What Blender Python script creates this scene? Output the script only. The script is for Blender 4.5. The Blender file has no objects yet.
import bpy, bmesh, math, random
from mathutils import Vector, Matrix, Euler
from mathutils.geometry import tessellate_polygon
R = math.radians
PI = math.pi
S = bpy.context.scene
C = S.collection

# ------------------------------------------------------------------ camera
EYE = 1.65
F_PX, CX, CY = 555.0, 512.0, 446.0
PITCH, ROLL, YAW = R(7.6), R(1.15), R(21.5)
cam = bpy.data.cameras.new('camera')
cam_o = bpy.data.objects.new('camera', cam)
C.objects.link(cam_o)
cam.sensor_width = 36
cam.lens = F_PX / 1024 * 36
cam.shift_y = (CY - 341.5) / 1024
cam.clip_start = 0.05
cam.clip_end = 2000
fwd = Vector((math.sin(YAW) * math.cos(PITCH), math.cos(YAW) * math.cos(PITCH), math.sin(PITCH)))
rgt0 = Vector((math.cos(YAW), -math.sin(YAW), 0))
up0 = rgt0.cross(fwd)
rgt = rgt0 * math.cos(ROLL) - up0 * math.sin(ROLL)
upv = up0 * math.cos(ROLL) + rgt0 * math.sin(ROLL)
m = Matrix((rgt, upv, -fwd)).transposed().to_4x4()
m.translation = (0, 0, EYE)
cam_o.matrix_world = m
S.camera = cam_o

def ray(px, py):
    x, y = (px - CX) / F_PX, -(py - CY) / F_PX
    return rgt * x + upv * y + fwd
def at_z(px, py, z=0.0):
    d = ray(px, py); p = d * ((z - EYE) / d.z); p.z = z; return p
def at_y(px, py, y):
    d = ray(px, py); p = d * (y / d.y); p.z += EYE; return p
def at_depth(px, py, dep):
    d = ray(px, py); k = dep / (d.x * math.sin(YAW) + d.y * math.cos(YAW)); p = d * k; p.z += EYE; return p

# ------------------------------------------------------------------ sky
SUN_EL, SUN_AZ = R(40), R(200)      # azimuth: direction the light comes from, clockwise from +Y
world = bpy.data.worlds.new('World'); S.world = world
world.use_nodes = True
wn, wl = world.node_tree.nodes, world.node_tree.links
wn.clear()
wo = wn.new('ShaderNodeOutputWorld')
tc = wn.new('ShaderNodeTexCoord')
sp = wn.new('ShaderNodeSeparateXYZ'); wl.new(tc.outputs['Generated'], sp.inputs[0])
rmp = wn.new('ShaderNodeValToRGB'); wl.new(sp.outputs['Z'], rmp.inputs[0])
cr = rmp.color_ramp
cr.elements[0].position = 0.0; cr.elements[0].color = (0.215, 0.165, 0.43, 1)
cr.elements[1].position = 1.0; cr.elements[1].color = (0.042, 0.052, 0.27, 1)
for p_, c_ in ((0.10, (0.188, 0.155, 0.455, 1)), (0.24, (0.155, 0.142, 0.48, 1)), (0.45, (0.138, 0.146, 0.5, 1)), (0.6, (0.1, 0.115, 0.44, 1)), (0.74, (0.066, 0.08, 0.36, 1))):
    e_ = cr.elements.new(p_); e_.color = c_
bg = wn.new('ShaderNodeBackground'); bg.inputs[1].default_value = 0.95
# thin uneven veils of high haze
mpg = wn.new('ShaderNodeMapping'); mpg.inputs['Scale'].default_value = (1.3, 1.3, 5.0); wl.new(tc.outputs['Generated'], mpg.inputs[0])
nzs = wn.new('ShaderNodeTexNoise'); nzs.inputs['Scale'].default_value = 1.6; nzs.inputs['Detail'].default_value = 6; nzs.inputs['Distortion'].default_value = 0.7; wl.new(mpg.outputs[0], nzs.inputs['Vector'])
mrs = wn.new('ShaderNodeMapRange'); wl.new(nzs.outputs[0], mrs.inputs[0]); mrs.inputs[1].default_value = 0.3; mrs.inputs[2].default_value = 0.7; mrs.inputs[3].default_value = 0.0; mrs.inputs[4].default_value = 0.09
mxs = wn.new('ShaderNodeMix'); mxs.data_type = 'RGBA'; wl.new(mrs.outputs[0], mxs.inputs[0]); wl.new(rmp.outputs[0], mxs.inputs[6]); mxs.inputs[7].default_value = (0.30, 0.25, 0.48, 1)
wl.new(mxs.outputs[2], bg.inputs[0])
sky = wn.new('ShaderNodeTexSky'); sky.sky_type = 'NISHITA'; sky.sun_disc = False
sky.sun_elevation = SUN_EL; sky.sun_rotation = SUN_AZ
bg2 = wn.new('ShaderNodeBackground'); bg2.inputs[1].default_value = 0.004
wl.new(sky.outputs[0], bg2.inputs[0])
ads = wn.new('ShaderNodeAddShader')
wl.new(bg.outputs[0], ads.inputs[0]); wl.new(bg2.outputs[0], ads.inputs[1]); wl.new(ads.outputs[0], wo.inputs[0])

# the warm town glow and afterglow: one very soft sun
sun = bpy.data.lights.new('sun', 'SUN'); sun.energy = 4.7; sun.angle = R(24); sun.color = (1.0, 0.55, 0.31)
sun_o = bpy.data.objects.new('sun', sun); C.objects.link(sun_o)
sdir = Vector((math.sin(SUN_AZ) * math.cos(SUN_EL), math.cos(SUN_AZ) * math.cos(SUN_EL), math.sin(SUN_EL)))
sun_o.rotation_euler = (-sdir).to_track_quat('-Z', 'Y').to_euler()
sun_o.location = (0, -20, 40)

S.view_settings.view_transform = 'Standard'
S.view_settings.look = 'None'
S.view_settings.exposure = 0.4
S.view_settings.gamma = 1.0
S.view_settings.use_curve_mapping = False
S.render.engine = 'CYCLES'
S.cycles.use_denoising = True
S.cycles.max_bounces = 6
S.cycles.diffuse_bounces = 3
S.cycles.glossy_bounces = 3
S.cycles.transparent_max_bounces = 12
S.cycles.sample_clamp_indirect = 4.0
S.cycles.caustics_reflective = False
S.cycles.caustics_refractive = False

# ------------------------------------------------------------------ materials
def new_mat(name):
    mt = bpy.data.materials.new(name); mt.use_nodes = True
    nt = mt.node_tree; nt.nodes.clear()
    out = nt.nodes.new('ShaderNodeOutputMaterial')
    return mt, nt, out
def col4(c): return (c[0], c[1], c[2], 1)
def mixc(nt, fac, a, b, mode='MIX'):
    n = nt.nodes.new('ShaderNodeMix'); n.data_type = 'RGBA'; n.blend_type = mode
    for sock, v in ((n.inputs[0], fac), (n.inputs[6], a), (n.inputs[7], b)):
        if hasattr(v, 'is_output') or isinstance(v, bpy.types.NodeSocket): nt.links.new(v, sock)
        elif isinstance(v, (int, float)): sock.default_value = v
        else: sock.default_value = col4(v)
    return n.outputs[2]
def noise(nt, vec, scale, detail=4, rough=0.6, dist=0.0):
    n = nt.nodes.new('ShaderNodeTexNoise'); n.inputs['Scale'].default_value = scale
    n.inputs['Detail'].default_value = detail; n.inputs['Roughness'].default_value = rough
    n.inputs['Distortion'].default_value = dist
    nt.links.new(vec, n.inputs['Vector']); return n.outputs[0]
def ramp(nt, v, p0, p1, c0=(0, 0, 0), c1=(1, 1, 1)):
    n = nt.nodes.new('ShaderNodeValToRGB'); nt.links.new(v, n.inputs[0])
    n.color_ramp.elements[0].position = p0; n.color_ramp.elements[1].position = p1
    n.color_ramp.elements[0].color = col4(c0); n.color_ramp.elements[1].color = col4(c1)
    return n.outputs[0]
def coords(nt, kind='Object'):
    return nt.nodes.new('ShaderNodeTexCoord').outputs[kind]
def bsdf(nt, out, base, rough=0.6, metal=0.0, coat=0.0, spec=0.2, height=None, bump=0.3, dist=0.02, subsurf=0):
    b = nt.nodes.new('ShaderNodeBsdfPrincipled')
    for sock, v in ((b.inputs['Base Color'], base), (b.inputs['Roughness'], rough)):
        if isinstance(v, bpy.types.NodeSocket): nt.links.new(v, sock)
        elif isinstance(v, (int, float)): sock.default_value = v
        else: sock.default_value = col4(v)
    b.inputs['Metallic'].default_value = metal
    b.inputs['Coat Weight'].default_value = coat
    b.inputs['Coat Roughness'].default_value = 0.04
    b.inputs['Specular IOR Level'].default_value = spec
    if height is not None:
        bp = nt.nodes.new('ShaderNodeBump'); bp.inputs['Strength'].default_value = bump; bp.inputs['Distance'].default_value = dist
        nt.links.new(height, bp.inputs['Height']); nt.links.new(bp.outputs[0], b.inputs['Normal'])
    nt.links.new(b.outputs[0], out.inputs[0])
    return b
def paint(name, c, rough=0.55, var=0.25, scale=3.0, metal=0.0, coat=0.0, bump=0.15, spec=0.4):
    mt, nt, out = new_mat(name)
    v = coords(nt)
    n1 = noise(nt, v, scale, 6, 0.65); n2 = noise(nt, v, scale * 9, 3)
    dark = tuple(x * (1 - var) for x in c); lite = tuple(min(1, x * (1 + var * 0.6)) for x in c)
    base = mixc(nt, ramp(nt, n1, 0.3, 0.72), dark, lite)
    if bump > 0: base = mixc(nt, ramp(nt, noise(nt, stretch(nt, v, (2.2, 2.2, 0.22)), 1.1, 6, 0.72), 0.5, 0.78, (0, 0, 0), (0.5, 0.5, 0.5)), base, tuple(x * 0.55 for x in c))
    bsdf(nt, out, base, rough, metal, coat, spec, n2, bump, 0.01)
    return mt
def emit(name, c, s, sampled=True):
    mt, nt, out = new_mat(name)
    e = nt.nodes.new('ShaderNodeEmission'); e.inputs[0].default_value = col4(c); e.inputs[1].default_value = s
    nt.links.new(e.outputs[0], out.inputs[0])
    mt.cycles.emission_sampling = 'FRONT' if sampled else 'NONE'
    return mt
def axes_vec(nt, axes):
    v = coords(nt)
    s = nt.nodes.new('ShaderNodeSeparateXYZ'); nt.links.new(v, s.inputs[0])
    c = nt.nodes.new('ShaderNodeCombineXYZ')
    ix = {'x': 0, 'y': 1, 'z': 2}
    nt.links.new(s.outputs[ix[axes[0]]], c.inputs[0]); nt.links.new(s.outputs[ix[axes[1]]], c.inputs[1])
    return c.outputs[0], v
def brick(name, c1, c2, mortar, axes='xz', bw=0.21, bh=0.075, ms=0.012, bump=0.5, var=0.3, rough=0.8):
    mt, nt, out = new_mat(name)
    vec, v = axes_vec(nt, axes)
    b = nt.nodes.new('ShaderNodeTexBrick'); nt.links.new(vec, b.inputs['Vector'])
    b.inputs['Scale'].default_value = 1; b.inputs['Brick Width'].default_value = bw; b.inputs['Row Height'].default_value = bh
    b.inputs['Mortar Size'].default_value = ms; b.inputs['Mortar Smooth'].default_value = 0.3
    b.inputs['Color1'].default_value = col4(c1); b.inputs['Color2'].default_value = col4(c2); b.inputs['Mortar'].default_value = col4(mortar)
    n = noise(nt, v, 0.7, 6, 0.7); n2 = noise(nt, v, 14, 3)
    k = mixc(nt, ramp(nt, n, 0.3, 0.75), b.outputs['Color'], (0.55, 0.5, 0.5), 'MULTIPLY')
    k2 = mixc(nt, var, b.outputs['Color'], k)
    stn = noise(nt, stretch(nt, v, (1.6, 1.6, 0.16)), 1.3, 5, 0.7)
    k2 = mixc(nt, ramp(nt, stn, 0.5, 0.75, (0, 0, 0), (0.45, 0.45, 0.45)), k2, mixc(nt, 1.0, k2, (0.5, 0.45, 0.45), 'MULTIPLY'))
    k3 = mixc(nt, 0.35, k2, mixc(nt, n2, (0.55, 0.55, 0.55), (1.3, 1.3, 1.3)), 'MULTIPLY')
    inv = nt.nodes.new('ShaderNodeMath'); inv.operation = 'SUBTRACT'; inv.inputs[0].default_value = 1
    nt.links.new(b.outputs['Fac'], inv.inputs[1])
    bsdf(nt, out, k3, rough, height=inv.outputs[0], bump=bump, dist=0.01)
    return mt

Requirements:
Copy the lines from the start of the data verbatim, stopping after the line containing "d = ray(px, py); k".

Right answer:
What Blender Python script creates this scene? Output the script only. The script is for Blender 4.5. The Blender file has no objects yet.
import bpy, bmesh, math, random
from mathutils import Vector, Matrix, Euler
from mathutils.geometry import tessellate_polygon
R = math.radians
PI = math.pi
S = bpy.context.scene
C = S.collection

# ------------------------------------------------------------------ camera
EYE = 1.65
F_PX, CX, CY = 555.0, 512.0, 446.0
PITCH, ROLL, YAW = R(7.6), R(1.15), R(21.5)
cam = bpy.data.cameras.new('camera')
cam_o = bpy.data.objects.new('camera', cam)
C.objects.link(cam_o)
cam.sensor_width = 36
cam.lens = F_PX / 1024 * 36
cam.shift_y = (CY - 341.5) / 1024
cam.clip_start = 0.05
cam.clip_end = 2000
fwd = Vector((math.sin(YAW) * math.cos(PITCH), math.cos(YAW) * math.cos(PITCH), math.sin(PITCH)))
rgt0 = Vector((math.cos(YAW), -math.sin(YAW), 0))
up0 = rgt0.cross(fwd)
rgt = rgt0 * math.cos(ROLL) - up0 * math.sin(ROLL)
upv = up0 * math.cos(ROLL) + rgt0 * math.sin(ROLL)
m = Matrix((rgt, upv, -fwd)).transposed().to_4x4()
m.translation = (0, 0, EYE)
cam_o.matrix_world = m
S.camera = cam_o

def ray(px, py):
    x, y = (px - CX) / F_PX, -(py - CY) / F_PX
    return rgt * x + upv * y + fwd
def at_z(px, py, z=0.0):
    d = ray(px, py); p = d * ((z - EYE) / d.z); p.z = z; return p
def at_y(px, py, y):
    d = ray(px, py); p = d * (y / d.y); p.z += EYE; return p
def at_depth(px, py, dep):
    d = ray(px, py); k = dep / (d.x * math.sin(YAW) + d.y * math.cos(YAW)); p = d * k; p.z += EYE; return p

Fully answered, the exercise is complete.